Tuesday, December 05, 2006

Ramblings

A woman I work with here giddily told me today that she is pregnant. She has not told anyone else in the office other than her direct boss, who is just such a ridiculously awesome person there are no words to describe her. Anyways, she is really happy, obviously, and she doesn’t care that she has only been here since May this year, so that made me feel better about my situation. I know it shouldn’t matter and I should just snap right out of that worker-bee drone like mentality if I feel like the corporation is more important than my future children, but still. I guess I am still clinging to that dream I had of getting into this business and rising to the top, or close to it, and living the life of a fabulous editor-in-chief. Not to say this could never happen, but who am I kidding? I want this baby, and I want more of them after him/her. This means that I will be stalling my career and probably will not be able to put in the time required to get to the top the way I wanted to. I have mixed feelings about this sometimes. I imagine that many women do.

The other night I was watching 60 Minutes and one of the stories was about a small group of Tutsi women in Rwanda that narrowly escaped being raped and then hacked to death by the rusty machetes of the Hutus. These women hid in a priest’s home, in a tiny bathroom for something like 3 months. All of them survived, but are deeply scarred by the experience. They have gone on to live back in their villages, after having lost their families, side by side with the murderous Hutus. One woman, who lost her father, mother and two brothers, was able to meet with and forgive the man that slaughtered her family. When the interviewer asked her how she could forgive such a person, she talked about not wanting to poison her heart further with rage and the need for vengeance.

When I think about all the little worries I have, in particular the one with my unborn child and my career, and I compare it to the experiences of a woman like that, I feel very small. And I am. All of us are. I still have to live my life and experience my experiences, but I am beginning to see things from a different perspective now. To me, this new view is the difference between being anthropomorphic and seeing nature for what it is and how it presents itself to us. I watched that movie about the guy who goes to live with grizzly bears every summer. In the end, he and his girlfriend are killed and eaten by one of the bears that they live with. The bush pilot that picks them up and drops them off every year was the one who found them, or what was left of them.
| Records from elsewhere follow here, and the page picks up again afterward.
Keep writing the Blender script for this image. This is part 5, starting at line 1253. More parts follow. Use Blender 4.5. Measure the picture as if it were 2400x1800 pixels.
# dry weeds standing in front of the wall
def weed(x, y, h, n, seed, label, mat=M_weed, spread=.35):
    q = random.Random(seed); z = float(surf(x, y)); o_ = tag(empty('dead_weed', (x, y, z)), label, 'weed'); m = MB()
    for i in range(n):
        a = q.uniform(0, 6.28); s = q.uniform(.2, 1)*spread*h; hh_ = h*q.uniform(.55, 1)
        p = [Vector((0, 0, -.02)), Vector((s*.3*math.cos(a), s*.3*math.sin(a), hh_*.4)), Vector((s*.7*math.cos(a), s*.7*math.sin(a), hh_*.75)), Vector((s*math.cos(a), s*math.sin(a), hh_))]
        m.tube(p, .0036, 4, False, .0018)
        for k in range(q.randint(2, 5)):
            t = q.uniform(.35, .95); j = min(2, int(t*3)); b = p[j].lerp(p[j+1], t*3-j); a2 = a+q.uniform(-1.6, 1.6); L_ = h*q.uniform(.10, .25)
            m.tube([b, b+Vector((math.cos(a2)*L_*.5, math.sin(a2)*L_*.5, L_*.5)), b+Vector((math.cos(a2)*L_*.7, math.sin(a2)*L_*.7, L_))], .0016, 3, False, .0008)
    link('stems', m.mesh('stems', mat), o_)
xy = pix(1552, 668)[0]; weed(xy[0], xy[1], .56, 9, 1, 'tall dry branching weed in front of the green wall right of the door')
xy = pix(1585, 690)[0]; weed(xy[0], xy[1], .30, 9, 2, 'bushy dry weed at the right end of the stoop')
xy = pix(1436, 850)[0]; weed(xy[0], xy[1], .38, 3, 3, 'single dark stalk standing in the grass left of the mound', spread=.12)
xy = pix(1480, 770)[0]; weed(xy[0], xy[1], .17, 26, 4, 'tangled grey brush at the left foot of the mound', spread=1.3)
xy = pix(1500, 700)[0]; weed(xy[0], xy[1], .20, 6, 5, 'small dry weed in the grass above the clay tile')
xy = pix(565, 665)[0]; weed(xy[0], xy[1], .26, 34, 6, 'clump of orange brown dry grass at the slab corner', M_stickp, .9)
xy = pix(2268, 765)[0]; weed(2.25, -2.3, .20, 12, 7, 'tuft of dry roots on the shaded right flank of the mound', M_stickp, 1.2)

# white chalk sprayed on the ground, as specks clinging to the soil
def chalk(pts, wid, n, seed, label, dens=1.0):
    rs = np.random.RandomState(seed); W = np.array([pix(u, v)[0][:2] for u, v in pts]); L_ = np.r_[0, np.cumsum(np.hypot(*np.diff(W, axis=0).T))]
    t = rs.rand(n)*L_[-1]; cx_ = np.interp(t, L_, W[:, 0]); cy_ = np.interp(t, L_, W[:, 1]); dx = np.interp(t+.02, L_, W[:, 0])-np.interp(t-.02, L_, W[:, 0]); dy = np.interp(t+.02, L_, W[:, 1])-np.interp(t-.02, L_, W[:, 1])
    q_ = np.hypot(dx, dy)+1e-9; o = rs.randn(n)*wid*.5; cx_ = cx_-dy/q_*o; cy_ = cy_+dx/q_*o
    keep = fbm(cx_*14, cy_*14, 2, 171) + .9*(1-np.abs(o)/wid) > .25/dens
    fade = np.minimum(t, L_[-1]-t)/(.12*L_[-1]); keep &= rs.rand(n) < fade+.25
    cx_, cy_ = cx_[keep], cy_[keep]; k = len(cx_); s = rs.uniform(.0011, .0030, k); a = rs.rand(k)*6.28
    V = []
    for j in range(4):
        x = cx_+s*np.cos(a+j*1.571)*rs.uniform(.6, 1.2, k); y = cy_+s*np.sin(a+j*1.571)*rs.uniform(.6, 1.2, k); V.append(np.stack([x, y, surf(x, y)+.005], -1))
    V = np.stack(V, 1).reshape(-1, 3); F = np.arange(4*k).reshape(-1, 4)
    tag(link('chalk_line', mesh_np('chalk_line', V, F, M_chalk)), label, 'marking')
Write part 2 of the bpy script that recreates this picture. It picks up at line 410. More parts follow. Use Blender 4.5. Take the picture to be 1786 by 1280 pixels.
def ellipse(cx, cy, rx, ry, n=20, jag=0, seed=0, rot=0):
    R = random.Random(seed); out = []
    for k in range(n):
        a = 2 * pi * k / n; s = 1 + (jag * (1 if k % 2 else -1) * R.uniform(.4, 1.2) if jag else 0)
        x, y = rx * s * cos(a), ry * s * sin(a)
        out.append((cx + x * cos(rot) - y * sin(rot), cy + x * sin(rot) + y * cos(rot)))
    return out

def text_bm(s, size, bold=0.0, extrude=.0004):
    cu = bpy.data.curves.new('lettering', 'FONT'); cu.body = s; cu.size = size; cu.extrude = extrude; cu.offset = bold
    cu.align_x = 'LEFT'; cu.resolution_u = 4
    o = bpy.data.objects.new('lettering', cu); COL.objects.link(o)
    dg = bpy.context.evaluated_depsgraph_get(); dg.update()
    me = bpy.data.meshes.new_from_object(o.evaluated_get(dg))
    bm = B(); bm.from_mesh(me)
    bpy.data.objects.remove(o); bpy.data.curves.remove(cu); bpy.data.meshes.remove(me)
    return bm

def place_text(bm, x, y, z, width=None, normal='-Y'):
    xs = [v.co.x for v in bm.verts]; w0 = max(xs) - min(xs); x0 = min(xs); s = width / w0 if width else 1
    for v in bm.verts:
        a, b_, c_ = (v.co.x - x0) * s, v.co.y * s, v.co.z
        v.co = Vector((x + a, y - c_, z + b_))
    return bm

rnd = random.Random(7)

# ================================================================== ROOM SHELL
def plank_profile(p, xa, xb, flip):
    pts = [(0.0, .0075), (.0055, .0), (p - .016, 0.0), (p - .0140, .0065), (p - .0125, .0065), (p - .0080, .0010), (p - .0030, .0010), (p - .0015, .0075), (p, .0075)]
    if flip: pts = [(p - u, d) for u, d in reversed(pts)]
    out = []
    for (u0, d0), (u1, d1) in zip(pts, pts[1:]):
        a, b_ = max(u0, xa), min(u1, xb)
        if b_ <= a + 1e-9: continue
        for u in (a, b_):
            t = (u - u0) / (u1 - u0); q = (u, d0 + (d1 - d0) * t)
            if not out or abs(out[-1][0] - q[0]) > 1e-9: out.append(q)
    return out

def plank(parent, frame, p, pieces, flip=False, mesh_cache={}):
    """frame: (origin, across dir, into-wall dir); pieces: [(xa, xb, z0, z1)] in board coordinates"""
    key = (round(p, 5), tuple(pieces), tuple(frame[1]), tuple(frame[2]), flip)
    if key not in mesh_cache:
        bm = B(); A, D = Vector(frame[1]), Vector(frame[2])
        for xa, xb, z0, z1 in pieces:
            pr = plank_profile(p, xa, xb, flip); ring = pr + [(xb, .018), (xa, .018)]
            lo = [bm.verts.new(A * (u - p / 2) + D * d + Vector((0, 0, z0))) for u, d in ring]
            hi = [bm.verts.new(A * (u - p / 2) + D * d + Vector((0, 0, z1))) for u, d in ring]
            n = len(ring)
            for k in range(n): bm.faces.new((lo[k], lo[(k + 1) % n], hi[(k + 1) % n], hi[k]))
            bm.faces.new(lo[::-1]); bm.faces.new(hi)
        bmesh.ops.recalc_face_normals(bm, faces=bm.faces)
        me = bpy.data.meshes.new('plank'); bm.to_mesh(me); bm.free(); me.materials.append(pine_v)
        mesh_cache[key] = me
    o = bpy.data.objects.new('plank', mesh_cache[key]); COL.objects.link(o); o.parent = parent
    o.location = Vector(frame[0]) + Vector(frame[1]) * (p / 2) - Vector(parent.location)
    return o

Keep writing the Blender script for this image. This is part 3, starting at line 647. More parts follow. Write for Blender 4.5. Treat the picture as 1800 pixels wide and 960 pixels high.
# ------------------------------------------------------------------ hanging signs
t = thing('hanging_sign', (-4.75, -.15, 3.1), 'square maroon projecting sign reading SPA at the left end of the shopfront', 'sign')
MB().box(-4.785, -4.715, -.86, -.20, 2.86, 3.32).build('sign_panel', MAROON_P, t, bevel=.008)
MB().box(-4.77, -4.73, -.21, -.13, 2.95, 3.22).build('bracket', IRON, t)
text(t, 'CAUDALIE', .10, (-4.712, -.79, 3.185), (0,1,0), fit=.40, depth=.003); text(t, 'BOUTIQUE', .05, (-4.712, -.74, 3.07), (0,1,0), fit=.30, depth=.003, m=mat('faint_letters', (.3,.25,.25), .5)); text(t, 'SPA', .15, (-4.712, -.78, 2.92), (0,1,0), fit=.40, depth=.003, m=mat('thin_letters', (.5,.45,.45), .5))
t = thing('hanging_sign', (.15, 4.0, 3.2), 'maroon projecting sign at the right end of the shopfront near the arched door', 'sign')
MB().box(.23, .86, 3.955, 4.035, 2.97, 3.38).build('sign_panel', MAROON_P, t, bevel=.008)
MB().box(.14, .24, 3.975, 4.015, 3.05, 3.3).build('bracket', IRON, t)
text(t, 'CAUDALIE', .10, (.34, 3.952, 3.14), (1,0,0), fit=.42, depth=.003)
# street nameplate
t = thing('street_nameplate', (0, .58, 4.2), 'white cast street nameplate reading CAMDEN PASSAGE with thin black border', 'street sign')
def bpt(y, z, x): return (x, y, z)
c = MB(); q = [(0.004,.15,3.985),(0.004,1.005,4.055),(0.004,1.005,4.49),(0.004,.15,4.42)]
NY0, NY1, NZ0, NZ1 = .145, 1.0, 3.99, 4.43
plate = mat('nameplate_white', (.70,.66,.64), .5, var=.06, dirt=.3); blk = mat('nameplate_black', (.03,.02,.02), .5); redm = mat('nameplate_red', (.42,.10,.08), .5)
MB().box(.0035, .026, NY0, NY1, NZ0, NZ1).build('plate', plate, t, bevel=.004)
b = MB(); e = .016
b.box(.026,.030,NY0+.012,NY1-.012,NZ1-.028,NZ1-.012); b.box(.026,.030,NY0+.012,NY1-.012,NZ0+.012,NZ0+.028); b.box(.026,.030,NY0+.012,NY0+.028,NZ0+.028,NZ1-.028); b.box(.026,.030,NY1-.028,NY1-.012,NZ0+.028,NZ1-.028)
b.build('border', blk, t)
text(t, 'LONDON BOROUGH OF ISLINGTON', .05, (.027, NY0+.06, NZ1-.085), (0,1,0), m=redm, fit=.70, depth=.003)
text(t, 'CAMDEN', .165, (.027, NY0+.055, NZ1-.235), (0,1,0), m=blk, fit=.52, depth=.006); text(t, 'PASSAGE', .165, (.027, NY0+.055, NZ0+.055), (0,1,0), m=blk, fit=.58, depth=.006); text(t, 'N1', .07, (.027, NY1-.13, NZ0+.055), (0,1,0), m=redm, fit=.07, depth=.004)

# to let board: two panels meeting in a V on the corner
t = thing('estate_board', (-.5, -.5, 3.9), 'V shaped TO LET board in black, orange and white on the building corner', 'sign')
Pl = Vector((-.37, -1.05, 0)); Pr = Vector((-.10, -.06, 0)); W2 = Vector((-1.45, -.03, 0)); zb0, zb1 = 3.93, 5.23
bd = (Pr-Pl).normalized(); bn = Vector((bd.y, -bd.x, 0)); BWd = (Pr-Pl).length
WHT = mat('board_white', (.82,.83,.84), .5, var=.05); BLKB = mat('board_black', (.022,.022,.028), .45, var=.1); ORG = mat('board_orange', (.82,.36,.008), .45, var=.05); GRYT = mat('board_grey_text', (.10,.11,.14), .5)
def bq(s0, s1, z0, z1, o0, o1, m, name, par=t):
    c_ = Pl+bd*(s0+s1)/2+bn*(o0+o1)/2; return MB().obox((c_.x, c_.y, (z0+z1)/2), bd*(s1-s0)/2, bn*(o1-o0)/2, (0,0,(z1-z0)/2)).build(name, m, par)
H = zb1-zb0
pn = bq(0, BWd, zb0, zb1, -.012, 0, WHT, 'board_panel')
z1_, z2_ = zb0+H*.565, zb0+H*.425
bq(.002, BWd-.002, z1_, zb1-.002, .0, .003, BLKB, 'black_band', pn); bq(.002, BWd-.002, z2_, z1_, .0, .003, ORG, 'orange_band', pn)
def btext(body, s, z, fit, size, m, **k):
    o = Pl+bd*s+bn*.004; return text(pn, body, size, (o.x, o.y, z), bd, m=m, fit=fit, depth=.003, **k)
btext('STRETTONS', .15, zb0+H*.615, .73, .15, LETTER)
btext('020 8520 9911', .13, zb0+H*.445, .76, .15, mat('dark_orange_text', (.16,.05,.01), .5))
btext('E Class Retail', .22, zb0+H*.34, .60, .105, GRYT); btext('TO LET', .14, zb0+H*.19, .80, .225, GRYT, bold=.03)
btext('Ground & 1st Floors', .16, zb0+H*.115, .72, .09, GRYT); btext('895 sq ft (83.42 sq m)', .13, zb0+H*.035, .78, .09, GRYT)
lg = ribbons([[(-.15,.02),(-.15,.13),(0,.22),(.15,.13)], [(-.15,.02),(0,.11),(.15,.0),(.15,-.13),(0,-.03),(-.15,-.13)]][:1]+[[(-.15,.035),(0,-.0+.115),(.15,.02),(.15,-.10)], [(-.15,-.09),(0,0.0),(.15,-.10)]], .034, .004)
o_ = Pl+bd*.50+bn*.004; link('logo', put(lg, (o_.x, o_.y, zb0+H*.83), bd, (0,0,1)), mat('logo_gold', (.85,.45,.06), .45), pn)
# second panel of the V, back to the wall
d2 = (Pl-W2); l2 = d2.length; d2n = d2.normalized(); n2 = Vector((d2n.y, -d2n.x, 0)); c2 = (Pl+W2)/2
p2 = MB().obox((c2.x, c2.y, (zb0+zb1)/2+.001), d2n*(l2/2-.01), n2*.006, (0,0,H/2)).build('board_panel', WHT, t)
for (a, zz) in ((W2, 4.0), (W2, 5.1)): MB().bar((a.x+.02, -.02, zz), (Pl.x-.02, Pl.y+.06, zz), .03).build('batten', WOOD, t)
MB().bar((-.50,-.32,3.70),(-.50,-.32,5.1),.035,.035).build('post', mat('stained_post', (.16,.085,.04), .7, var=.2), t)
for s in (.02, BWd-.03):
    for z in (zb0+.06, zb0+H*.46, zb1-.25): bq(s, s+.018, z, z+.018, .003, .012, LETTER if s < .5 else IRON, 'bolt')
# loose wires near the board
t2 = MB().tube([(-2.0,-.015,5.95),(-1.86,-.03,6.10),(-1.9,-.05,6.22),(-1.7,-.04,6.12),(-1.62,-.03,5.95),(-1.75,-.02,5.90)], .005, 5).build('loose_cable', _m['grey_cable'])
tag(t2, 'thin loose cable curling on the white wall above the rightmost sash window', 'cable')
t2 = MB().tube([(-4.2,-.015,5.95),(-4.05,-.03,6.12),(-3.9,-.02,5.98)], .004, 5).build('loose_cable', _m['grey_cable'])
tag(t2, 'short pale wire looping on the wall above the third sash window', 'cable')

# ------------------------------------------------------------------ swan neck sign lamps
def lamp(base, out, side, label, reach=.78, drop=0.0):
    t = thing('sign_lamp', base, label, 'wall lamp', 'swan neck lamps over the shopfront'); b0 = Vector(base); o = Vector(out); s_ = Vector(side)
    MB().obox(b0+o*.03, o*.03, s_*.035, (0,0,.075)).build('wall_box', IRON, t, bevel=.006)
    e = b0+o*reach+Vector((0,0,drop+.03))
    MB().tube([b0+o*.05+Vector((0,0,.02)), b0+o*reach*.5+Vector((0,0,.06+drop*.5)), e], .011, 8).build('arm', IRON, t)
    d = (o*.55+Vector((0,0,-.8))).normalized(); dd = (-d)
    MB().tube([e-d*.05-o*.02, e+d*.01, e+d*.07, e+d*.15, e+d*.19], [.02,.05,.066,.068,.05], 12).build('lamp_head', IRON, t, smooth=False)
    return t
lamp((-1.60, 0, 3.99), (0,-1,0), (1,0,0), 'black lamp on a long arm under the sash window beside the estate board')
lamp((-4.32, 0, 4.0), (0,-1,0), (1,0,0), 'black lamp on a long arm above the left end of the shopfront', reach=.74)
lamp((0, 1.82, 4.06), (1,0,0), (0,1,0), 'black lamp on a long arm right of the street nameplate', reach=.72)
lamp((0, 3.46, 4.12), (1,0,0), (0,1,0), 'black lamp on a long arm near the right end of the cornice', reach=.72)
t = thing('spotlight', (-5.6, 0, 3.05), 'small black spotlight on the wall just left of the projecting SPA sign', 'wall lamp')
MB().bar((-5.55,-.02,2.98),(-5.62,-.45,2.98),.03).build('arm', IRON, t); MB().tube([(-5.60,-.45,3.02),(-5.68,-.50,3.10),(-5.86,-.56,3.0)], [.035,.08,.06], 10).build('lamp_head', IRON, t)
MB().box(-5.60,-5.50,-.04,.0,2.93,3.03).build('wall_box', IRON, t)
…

The narrator of the story, someone famous but I can’t remember the name right now, philosophizes as the camera slowly zooms in on the eyes of one of the grizzlies that the man and his girlfriend lived with: he says something along the lines of not understanding what the dead man saw in the eyes of the bears, about how the man romanticized the animals and placed his own emotions on them, creating a false one-sided bond with the beasts. The narrator muses that what he sees in the eyes of this bear is nothing more than the cold, clear gaze of nature; emotionless and unapologetic.

This is how I have begun to see things. How you end up in a first world country in front of a plasma TV in your heated house and how you end up in a tiny bathroom somewhere in a war-torn third world country on the wrong end of genocide hiding for your life is not a matter of luck, of god or whatever; it is what it is. I don’t believe in a balance of good and evil anymore. I don’t believe that there is a philosophical or spiritual reason why I miscarried my first child, it didn’t happen to teach me anything, it happened because there was a mistake in the code and my body (thankfully) did what it had to do. Something about the absence of reason and emotion in the universe is oddly comforting to me. Things that happen on this planet still make me sad and angry and wish that all the people doing all the harm would be destroyed, but in moments when I don’t think about those things I find peace in the amazing things that happen in nature.

So when I started worrying today after talking to my coworker that this baby in me isn’t going to make it, I stopped and asked myself “What if then? What will I do?” and the answer is that there is nothing I can do.

Nothing is predestined.

The future does not exist yet, and nature does not have a grudge against me.